Personal income and recessions since 1929

Last year at this time I posted “The Economy’s Four Horsemen,” which described macro cause and effect leading into and out of recessions.  When looking at income, spending, output and employment, it is income which is the steer variable going into a downturn.  Year-on-year changes in income precede changes in spending, output, employment and recession. So, in order to gauge what is likely to occur in any business cycle downturn and plan your business spending accordingly, you need to know what is happening to personal income.

To get a grip on this, I am going to look back at prior monthly data series on personal income dating to 1929.  What I am looking for is to pinpoint when in the economic cycle the change in personal income reverses course and whether this presages recoveries as well as recessions.

Here goes.

(click on image to enlarge)

*Note on data: I am using a six month average of the year-on-year change in inflation-adjusted personal income.

 

Top in personal income growth precedes recession. What I found is that a downturn in the change in personal income almost always precedes recession – and often by a large margin.  This proves that an individual business could look at the data on personal income and get a hint of an impending downturn – and react accordingly.

War used to stoke domestic income growth. There were a few false tops, however.  Most of them were war-related. For example, during World War II, there was a false top in 1941. But, by mid-1942, wartime production caused a renewed boom in personal income. the lag between the false top of Sep 1941 and the renewed turn in Jun 1942 was pretty significant. But, this was a clear aberration. As were the false tops in Dec 1950 associated with the Korean War and the ones in Feb 1966 and Nov 1968 associated with the Vietnam War. It seems post-depression, the ginning up of the military industrial complex was a significant factor in preventing economic bust.

Near-recessions in the mid-1970s and 1980s. After the Wars, a mid-1970s and mid-1980s dip were evident as well. However, in neither case did the change in inflation-adjusted personal income go negative.  Think of these as almost-recessions.  The markets went lower as well. In the mid-1970s, the near-recession personal income trough came in Jul 1977. The Dow peaked in Dec 1976 and kept falling until Feb 1978. In the mid-1980s, the numbers hit a trough of 1.9% in September 1987 when the stock market crashed. There were relapses in 1993 and 1996 as well. But, markets did not fall.

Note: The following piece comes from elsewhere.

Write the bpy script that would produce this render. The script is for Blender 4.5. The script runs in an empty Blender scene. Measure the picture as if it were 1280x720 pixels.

Recovery seems to precede uptick in income growth. While incomes suffer before recession on the way to recession, they lag on the way out, making recessions that much more painful. (See chart above). An increase in the change in personal income does not presage recovery.

Income-less recoveries in 1991, 2001, and 2009.  In each of the last three recessions, average year-on-year real income changes were negative. It is still negative now (-2.6% year-on-year, –2.5% average year-on-year, and –1.3% year-on-year adjusted for inflation).

So what does this say about the current cycle?

There are no false bottoms in the real income data. So,the data suggest that we are in recovery (maximum decline in personal income was November 2008), but that we are still in a very weak period in which a double dip is possible (average real personal income change is still –1.3%). Also, average real personal income losses have been less than they were in 1980 when we were in the first dip of the last double dip recession – one benefit of not having high inflation.

As far as I can ascertain, the data don’t really reveal any patterns between the stock market and personal income.